Looking past Mugabe
It looks like the end may be nearing for Zimbabwean dictator Robert Mugabe.
Fed up with a ruined economy, the director of Zimbabwe's top law enforcement body, Augustine Chihuri, has told Mugabe's ruling Zanu PF party that the state security forces have "had enough" of attempting to enforce the government's bizarre laws attempting to prop up the nations' the nation's centrally planned economy, and he has urged the government to stop relying on the police to solve the nation's economic and political ills.
Considering that Mugabe's government is accustomed to relying on the state security services to strongarm the political opposition, this is a serious rebuke to Mugabe and Zanu PF. And it's coming at a bad time for Mugabe.
Sensing the blood in the water, the sharks are circling. Mugabe's longtime political rival, Edgar Tekere, has rejoined Zanu PF after writing a sensational tell-all book about Mugabe that depicts him as a "weak man" who played a "very marginal" role in Zimbabwe's war of independence. Perhaps emboldened by Tekere's presence, the Zanu PF legislature, which for decades served as a rubber stamp parliament, is starting to rebuff Mugabe. After Mugabe sought a constitutional amendment to extend his six year term by two more years (ruling until 2010), a group Zanu PF MPs started a "Stop Mugabe" campaign, and even more unthinkably, joined a parliamentary coalition with the opposition MDC party to thwart Mugabe's ambitions.

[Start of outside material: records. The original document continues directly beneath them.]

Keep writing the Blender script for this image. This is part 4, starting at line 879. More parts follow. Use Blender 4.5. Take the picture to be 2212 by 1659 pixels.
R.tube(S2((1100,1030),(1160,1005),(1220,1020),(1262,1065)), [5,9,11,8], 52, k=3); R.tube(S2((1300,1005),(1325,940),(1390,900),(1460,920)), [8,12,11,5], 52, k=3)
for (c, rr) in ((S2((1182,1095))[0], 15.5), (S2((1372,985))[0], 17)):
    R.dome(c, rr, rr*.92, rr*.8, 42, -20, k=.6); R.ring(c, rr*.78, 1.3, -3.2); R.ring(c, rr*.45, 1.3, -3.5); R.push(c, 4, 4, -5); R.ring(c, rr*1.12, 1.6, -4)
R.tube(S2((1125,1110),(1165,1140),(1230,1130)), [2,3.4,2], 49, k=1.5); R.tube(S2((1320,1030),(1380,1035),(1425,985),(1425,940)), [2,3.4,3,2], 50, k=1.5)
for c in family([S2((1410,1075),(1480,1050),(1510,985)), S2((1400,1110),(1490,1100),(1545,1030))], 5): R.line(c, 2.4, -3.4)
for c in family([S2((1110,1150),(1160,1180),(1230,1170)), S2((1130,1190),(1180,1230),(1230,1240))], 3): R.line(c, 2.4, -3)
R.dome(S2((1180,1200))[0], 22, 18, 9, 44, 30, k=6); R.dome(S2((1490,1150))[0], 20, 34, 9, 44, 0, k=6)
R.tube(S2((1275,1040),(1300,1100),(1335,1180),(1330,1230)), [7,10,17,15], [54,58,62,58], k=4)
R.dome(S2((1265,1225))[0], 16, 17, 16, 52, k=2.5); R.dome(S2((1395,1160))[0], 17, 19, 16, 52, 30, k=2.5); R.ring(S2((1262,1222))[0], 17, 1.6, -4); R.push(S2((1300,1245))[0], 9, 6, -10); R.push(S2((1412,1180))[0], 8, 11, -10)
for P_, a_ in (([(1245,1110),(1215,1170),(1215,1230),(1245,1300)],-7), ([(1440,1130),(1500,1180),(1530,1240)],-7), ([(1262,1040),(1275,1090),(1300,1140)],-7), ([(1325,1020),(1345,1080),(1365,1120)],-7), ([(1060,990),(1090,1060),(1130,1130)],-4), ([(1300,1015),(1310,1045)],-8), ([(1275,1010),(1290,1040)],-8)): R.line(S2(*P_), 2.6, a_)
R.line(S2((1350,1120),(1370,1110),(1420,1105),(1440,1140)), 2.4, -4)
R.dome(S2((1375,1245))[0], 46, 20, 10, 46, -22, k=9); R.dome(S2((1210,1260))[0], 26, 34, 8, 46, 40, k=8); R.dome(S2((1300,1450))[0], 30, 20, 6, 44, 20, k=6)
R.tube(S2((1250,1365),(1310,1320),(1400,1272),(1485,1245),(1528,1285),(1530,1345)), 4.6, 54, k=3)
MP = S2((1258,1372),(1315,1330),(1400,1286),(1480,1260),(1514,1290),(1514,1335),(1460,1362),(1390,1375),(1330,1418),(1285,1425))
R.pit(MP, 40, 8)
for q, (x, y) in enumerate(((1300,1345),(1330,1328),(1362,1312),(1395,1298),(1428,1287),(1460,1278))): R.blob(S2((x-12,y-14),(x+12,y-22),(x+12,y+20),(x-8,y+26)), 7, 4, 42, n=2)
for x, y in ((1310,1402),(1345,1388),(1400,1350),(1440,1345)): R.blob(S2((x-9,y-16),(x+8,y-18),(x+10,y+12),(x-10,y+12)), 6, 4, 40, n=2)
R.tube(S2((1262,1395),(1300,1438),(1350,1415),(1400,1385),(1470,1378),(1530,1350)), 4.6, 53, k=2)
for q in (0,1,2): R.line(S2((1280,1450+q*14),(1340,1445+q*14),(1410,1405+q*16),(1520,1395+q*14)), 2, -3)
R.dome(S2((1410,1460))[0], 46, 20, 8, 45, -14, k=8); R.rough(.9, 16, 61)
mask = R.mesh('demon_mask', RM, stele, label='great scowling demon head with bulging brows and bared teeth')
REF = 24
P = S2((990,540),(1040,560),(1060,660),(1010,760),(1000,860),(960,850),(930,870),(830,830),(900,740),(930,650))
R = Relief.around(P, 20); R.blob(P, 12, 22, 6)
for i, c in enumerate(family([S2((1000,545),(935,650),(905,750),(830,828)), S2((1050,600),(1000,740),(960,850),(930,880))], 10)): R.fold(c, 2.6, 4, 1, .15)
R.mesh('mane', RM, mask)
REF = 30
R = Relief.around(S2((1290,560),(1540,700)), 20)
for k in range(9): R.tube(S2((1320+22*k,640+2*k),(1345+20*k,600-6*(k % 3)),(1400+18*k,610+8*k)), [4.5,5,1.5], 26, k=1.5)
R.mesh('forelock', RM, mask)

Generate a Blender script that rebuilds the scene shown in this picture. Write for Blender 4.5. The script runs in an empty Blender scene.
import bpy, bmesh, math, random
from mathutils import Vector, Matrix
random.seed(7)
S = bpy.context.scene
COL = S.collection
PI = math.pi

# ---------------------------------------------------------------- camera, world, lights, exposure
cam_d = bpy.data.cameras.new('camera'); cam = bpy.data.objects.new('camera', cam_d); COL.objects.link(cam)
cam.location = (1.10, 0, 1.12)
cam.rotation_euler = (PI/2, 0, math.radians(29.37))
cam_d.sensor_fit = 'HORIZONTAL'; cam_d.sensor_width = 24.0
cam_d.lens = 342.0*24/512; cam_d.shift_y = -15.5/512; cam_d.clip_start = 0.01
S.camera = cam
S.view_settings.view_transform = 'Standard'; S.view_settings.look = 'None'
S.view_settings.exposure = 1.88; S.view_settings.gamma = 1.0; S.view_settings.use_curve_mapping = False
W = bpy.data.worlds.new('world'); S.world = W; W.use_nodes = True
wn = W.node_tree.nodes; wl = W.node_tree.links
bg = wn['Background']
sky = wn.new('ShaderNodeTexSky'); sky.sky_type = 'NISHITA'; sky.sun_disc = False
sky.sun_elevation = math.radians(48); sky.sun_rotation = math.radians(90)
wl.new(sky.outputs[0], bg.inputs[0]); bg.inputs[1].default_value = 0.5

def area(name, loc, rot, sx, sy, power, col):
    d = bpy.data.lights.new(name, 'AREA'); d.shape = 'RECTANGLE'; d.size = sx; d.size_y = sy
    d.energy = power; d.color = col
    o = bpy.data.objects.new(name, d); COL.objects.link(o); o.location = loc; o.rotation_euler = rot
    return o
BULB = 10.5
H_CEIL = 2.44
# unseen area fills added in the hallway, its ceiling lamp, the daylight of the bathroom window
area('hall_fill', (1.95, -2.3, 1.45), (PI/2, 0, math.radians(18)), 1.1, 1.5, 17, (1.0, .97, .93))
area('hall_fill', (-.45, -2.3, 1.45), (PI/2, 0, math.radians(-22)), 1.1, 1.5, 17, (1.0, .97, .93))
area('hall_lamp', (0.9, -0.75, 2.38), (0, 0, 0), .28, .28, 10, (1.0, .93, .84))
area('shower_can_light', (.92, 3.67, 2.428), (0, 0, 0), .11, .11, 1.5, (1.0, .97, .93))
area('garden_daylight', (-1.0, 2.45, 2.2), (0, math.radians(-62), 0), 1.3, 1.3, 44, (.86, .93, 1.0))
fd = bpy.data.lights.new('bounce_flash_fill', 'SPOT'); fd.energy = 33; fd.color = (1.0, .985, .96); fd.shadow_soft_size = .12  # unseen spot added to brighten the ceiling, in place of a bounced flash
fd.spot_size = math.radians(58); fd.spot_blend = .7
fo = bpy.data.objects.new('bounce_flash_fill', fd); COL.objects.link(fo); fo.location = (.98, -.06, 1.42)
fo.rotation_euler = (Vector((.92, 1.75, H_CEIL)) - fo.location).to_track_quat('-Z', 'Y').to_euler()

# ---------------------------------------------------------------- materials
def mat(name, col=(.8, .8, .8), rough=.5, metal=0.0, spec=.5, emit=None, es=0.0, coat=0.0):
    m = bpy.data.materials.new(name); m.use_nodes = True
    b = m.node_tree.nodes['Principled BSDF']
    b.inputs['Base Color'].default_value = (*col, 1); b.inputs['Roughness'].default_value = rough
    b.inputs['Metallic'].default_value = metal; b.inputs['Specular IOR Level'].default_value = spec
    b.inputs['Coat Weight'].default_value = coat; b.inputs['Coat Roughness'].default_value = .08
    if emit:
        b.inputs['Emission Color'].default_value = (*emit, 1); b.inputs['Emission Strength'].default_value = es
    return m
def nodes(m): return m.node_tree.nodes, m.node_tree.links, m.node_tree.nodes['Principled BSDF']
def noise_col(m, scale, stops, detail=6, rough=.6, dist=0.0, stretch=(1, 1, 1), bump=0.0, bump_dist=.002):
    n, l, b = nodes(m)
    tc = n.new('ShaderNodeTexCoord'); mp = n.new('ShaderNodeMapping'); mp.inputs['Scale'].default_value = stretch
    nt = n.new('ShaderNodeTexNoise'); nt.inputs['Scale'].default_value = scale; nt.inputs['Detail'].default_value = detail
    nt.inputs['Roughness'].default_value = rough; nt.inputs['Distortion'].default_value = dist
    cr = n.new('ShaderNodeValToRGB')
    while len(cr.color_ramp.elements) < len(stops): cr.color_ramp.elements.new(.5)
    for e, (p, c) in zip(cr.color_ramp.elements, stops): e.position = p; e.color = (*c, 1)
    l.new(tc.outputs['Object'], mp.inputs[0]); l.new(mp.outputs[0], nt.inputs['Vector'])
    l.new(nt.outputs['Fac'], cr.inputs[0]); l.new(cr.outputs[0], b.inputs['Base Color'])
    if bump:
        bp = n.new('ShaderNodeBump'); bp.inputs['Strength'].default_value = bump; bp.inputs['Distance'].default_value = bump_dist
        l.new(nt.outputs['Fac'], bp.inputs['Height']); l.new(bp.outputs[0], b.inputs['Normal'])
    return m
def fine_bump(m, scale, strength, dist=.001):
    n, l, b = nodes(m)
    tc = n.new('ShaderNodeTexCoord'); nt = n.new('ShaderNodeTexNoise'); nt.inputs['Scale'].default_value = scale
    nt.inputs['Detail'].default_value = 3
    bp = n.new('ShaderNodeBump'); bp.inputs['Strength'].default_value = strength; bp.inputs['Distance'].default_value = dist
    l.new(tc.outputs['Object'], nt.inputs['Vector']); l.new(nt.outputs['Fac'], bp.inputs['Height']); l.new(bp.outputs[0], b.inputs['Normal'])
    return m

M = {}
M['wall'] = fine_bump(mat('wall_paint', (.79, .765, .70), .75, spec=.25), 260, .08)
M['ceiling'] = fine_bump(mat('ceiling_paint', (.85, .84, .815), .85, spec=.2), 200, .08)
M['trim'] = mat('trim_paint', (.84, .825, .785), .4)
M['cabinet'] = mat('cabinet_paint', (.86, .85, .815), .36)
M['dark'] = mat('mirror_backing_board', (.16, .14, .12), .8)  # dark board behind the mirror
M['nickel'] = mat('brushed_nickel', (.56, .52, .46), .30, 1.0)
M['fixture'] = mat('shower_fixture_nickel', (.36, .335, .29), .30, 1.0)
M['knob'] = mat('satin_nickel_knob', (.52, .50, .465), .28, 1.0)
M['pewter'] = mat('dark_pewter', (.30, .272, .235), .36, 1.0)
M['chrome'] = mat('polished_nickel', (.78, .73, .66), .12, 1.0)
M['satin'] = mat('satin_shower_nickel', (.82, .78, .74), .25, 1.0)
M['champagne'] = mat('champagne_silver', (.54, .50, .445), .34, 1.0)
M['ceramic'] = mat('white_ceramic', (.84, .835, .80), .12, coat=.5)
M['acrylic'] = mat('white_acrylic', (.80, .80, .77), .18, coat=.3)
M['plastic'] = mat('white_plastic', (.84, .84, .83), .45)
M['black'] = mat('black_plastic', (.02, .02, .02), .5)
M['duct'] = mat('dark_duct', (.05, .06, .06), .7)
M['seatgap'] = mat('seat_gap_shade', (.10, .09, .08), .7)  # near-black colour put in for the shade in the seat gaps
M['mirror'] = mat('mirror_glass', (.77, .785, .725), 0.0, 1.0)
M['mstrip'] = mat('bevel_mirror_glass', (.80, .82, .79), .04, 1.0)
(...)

Mugabe could, perhaps, cling to power without the police, or without support from politicians inside his own party, but he cannot hope to get by if he loses both. It could be that Mugabe's age (he'll be 83 in December) is catching up with him, and his rivals sense that he no longer has the vigor to crush his enemies. Perhaps there is also fear that Mugabe's role in the economic and social meltdown in Zimbabwe will lead to the collapse of the state - and their jobs. Perhaps they're just getting prepared for the inevitable day when Mugabe is gone. At any rate, it will take nothing short of a minor miracle for Mugabe to stay in charge for much longer.